What is being asked | Exactly retype the lines of the material from its first line to the line with "bgn = w.node_tree.nodes['Background'];", including both.

Data block |
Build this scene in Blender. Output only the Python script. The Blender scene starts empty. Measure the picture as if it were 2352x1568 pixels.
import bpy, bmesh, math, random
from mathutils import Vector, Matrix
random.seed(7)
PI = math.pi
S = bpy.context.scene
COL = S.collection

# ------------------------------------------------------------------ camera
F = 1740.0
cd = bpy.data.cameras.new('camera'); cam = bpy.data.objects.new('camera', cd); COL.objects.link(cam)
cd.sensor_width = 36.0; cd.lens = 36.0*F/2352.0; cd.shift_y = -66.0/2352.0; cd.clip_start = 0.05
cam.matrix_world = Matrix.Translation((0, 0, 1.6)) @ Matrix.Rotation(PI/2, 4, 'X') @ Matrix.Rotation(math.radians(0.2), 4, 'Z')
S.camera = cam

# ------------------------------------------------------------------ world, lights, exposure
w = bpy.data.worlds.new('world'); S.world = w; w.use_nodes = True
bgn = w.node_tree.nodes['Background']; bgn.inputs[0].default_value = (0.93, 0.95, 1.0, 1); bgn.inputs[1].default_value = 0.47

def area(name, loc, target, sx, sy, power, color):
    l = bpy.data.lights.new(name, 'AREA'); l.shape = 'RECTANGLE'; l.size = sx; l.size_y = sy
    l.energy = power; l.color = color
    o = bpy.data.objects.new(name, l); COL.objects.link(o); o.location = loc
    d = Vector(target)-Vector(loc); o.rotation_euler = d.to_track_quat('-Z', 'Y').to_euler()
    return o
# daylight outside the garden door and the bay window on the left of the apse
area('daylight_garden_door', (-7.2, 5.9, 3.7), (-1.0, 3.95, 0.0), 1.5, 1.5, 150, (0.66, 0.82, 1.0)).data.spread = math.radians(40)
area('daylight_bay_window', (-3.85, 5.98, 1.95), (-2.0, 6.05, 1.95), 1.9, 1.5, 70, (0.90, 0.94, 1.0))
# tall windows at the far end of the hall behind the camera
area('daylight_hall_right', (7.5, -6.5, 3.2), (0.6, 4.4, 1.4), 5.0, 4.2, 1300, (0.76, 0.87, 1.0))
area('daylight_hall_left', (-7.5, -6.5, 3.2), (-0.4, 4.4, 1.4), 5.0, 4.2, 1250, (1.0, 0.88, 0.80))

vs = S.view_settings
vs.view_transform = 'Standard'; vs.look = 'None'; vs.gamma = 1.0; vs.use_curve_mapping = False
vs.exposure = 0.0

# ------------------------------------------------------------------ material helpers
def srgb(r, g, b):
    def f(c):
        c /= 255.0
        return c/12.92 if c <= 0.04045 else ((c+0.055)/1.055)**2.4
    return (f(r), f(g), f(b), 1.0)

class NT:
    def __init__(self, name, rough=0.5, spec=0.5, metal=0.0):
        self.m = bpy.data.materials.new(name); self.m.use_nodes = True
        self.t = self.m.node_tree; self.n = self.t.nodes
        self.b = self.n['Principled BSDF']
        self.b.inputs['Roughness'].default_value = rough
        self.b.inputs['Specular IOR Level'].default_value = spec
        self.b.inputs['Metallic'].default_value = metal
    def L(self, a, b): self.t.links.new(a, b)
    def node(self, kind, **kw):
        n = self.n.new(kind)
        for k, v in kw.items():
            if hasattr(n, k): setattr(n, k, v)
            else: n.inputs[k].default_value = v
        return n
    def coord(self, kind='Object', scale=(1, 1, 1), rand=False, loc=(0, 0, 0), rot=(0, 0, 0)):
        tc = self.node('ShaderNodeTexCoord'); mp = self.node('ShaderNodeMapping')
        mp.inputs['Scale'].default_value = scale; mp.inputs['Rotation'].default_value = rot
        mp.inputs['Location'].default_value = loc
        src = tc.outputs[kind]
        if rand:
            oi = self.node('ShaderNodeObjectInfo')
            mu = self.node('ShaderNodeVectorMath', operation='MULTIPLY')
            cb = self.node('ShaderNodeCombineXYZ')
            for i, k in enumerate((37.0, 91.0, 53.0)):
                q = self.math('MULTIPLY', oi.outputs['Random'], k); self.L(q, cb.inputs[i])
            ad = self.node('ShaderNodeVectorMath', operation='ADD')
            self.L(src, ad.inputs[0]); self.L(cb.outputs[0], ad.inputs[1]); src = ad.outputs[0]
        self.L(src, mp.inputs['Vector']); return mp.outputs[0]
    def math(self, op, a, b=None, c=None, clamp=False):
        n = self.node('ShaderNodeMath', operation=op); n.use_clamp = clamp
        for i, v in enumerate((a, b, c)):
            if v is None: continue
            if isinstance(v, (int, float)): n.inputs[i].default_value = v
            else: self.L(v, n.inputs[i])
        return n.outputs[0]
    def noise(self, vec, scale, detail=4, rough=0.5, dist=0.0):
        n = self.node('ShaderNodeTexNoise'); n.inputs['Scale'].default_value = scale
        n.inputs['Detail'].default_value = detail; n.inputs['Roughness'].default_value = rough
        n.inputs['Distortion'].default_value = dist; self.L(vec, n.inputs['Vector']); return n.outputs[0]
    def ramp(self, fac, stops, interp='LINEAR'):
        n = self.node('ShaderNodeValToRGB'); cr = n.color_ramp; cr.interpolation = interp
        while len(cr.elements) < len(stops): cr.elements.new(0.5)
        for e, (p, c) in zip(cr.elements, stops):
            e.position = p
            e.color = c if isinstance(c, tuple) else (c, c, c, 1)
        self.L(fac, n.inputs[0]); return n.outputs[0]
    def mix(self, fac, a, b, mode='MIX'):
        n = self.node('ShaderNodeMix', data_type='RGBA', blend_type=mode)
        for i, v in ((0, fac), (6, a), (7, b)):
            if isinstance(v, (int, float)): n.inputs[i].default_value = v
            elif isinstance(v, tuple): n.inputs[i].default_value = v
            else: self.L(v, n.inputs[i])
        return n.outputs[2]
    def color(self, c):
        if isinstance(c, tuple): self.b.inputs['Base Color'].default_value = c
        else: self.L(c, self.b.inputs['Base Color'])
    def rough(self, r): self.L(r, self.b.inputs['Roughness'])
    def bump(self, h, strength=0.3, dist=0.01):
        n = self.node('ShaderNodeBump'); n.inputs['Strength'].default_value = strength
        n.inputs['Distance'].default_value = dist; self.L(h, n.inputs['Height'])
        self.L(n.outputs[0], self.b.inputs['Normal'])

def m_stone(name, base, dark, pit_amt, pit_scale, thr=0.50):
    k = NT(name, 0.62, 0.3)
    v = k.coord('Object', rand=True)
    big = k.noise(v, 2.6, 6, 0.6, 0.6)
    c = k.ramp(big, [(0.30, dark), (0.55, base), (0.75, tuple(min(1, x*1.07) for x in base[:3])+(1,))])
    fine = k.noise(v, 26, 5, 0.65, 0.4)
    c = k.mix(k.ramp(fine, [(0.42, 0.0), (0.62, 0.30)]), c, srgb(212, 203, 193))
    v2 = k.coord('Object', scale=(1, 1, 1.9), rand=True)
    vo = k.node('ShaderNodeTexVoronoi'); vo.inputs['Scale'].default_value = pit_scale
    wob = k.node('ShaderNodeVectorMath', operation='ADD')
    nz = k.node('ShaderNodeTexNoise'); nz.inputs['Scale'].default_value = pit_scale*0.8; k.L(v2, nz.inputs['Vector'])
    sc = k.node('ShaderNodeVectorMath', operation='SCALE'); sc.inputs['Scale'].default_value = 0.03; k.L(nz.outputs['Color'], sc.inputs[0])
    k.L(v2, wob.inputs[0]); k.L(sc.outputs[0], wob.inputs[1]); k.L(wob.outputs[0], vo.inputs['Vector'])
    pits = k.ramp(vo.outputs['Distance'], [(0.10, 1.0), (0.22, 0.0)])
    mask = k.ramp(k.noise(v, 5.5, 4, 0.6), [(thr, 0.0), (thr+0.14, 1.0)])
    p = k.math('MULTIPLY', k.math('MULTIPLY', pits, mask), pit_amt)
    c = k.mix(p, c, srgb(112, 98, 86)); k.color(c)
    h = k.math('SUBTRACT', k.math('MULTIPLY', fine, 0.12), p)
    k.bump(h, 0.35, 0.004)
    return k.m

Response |
Build this scene in Blender. Output only the Python script. The Blender scene starts empty. Measure the picture as if it were 2352x1568 pixels.
import bpy, bmesh, math, random
from mathutils import Vector, Matrix
random.seed(7)
PI = math.pi
S = bpy.context.scene
COL = S.collection

# ------------------------------------------------------------------ camera
F = 1740.0
cd = bpy.data.cameras.new('camera'); cam = bpy.data.objects.new('camera', cd); COL.objects.link(cam)
cd.sensor_width = 36.0; cd.lens = 36.0*F/2352.0; cd.shift_y = -66.0/2352.0; cd.clip_start = 0.05
cam.matrix_world = Matrix.Translation((0, 0, 1.6)) @ Matrix.Rotation(PI/2, 4, 'X') @ Matrix.Rotation(math.radians(0.2), 4, 'Z')
S.camera = cam

# ------------------------------------------------------------------ world, lights, exposure
w = bpy.data.worlds.new('world'); S.world = w; w.use_nodes = True
bgn = w.node_tree.nodes['Background']; bgn.inputs[0].default_value = (0.93, 0.95, 1.0, 1); bgn.inputs[1].default_value = 0.47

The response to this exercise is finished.